Copy exactly the lines from the start of the material through the line with "1), .014, .0022, .0003).build('grey_print', M['galv'], t)". Pictures stay out of the copy.
— BEGIN —
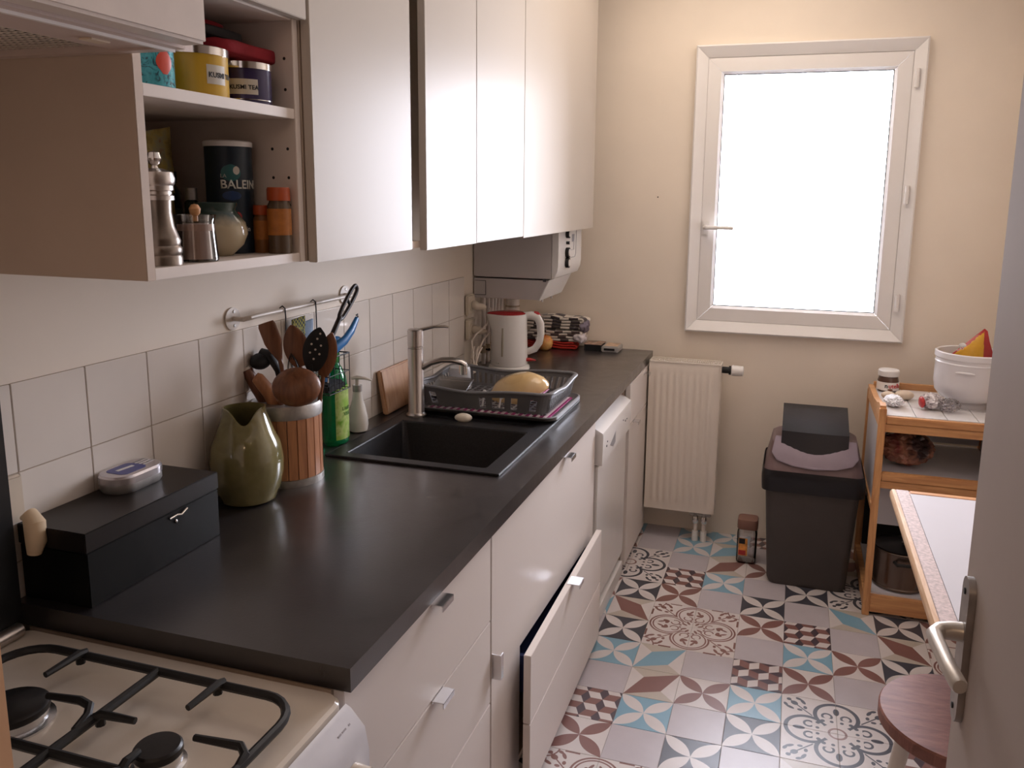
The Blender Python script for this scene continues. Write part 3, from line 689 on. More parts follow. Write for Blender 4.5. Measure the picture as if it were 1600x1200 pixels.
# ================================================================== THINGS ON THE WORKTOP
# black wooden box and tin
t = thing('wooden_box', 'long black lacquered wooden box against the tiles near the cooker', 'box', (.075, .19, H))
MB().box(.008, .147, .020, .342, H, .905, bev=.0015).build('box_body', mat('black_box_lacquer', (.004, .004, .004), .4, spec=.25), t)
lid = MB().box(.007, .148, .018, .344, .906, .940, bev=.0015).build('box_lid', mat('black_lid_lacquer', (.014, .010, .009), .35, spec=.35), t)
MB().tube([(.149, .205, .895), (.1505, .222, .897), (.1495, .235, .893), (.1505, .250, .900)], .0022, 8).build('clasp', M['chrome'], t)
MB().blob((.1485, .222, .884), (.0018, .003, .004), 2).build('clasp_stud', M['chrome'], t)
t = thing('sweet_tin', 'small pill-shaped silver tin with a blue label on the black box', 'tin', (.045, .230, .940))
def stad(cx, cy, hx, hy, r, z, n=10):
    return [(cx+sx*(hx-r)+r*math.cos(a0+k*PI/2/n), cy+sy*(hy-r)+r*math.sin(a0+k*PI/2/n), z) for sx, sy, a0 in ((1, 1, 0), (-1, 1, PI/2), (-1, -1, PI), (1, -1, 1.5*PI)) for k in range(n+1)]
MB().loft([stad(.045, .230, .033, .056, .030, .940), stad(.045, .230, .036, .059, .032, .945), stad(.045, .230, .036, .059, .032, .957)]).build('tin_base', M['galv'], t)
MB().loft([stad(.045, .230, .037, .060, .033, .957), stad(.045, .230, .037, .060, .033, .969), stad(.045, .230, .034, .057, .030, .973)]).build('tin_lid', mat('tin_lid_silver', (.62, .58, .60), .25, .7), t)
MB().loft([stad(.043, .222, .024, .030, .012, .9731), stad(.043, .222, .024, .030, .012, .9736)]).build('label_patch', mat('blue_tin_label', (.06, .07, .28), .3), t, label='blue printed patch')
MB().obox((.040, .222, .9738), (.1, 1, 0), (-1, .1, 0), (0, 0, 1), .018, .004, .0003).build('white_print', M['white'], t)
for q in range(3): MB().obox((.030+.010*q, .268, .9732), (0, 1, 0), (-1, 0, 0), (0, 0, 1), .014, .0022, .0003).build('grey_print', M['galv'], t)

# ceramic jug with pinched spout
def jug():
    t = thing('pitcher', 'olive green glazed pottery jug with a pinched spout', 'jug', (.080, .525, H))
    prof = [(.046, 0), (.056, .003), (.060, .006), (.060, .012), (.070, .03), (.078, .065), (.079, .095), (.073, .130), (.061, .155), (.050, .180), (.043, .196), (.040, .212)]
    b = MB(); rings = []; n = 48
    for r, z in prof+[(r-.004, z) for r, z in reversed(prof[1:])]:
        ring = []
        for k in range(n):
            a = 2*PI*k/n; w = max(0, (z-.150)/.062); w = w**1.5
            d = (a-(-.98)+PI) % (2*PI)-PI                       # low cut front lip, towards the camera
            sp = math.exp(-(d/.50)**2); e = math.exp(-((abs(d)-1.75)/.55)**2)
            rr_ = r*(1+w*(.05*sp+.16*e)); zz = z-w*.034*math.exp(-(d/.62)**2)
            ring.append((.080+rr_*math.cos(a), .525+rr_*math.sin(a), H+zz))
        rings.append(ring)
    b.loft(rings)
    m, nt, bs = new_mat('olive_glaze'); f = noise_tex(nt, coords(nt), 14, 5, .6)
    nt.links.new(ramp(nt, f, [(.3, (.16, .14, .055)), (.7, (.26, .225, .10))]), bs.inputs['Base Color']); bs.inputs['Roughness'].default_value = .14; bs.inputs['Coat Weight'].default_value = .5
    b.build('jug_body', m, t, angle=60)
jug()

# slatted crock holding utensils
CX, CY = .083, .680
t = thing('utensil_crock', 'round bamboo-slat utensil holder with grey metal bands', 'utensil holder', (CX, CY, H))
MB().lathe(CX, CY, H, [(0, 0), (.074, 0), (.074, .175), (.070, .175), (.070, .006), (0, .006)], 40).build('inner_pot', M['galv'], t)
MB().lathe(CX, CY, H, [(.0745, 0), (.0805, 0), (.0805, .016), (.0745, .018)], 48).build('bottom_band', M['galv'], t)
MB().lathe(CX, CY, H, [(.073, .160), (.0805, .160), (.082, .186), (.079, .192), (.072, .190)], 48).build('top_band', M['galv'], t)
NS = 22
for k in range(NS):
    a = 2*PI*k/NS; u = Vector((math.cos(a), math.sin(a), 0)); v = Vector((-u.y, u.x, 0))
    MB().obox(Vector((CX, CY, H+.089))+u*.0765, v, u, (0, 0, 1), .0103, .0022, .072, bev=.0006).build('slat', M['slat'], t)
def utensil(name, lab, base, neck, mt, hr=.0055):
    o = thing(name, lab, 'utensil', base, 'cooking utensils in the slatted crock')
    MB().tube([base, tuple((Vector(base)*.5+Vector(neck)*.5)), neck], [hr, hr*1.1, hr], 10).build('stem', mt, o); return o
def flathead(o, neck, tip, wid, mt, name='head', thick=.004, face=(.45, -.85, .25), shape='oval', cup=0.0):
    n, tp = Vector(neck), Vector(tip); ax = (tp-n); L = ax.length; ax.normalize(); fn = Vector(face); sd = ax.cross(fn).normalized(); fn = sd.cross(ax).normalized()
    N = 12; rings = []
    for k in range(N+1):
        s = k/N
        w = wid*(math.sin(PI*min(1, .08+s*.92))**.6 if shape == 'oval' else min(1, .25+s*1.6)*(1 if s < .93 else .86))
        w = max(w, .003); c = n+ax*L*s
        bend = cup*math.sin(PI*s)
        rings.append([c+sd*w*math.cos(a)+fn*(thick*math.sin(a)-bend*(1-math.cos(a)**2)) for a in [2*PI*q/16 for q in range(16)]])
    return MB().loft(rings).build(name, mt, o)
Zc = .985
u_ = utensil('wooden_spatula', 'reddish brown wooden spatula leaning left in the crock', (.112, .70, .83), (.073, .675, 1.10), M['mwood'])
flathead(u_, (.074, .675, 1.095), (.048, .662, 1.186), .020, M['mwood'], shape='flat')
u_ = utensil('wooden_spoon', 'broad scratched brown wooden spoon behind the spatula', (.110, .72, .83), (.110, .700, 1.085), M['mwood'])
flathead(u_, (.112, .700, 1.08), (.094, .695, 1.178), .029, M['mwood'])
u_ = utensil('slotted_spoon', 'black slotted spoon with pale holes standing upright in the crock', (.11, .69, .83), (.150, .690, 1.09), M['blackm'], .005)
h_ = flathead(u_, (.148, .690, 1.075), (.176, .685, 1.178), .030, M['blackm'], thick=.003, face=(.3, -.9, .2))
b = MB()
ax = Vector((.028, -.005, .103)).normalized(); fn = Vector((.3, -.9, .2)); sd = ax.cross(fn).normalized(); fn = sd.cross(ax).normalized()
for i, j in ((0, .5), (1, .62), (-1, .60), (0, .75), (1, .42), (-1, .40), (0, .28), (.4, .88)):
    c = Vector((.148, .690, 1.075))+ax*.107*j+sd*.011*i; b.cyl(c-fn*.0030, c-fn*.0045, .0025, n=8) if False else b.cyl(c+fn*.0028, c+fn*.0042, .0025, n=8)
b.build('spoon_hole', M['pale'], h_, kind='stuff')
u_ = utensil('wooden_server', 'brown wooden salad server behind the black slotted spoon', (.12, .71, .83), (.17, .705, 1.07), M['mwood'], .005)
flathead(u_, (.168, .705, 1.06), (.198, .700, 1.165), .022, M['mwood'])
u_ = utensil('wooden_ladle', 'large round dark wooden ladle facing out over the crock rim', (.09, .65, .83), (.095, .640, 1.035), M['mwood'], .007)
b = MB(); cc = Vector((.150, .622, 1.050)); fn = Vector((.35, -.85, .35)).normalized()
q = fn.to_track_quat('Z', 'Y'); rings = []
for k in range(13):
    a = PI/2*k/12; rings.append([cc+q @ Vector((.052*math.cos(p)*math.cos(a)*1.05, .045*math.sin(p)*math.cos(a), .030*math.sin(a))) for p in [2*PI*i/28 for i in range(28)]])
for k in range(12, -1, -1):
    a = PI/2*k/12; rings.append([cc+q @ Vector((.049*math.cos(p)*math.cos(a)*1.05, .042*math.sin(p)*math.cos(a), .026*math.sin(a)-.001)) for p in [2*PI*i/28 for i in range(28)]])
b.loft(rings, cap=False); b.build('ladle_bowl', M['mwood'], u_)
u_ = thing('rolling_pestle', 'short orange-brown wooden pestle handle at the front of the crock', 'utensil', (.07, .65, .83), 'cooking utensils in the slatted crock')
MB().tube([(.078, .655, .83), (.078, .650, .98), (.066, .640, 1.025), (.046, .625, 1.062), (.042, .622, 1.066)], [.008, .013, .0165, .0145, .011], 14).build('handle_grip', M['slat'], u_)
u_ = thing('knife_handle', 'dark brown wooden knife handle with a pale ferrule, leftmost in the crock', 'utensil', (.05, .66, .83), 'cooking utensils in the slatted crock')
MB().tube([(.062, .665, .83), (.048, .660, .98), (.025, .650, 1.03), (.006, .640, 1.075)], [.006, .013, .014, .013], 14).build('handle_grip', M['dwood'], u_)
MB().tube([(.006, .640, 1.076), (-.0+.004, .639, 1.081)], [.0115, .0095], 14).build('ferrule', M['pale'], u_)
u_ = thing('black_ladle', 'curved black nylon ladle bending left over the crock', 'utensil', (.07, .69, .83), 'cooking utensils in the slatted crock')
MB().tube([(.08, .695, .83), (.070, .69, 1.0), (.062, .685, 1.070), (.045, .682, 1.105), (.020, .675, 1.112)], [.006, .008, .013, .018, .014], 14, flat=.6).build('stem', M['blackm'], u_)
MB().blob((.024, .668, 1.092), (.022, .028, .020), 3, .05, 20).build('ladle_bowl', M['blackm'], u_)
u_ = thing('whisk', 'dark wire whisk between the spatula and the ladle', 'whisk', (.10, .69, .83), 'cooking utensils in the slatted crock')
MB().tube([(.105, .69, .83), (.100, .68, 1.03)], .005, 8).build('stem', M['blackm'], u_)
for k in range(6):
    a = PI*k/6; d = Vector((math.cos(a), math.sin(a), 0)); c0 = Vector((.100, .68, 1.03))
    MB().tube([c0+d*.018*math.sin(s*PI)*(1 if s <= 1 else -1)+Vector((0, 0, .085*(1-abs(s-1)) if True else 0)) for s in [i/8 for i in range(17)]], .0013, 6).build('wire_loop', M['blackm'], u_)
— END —
**FINISHED ANSWER**.
The Blender Python script for this scene continues. Write part 3, from line 689 on. More parts follow. Write for Blender 4.5. Measure the picture as if it were 1600x1200 pixels.
# ================================================================== THINGS ON THE WORKTOP
# black wooden box and tin
t = thing('wooden_box', 'long black lacquered wooden box against the tiles near the cooker', 'box', (.075, .19, H))
MB().box(.008, .147, .020, .342, H, .905, bev=.0015).build('box_body', mat('black_box_lacquer', (.004, .004, .004), .4, spec=.25), t)
lid = MB().box(.007, .148, .018, .344, .906, .940, bev=.0015).build('box_lid', mat('black_lid_lacquer', (.014, .010, .009), .35, spec=.35), t)
MB().tube([(.149, .205, .895), (.1505, .222, .897), (.1495, .235, .893), (.1505, .250, .900)], .0022, 8).build('clasp', M['chrome'], t)
MB().blob((.1485, .222, .884), (.0018, .003, .004), 2).build('clasp_stud', M['chrome'], t)
t = thing('sweet_tin', 'small pill-shaped silver tin with a blue label on the black box', 'tin', (.045, .230, .940))
def stad(cx, cy, hx, hy, r, z, n=10):
    return [(cx+sx*(hx-r)+r*math.cos(a0+k*PI/2/n), cy+sy*(hy-r)+r*math.sin(a0+k*PI/2/n), z) for sx, sy, a0 in ((1, 1, 0), (-1, 1, PI/2), (-1, -1, PI), (1, -1, 1.5*PI)) for k in range(n+1)]
MB().loft([stad(.045, .230, .033, .056, .030, .940), stad(.045, .230, .036, .059, .032, .945), stad(.045, .230, .036, .059, .032, .957)]).build('tin_base', M['galv'], t)
MB().loft([stad(.045, .230, .037, .060, .033, .957), stad(.045, .230, .037, .060, .033, .969), stad(.045, .230, .034, .057, .030, .973)]).build('tin_lid', mat('tin_lid_silver', (.62, .58, .60), .25, .7), t)
MB().loft([stad(.043, .222, .024, .030, .012, .9731), stad(.043, .222, .024, .030, .012, .9736)]).build('label_patch', mat('blue_tin_label', (.06, .07, .28), .3), t, label='blue printed patch')
MB().obox((.040, .222, .9738), (.1, 1, 0), (-1, .1, 0), (0, 0, 1), .018, .004, .0003).build('white_print', M['white'], t)
for q in range(3): MB().obox((.030+.010*q, .268, .9732), (0, 1, 0), (-1, 0, 0), (0, 0, 1), .014, .0022, .0003).build('grey_print', M['galv'], t)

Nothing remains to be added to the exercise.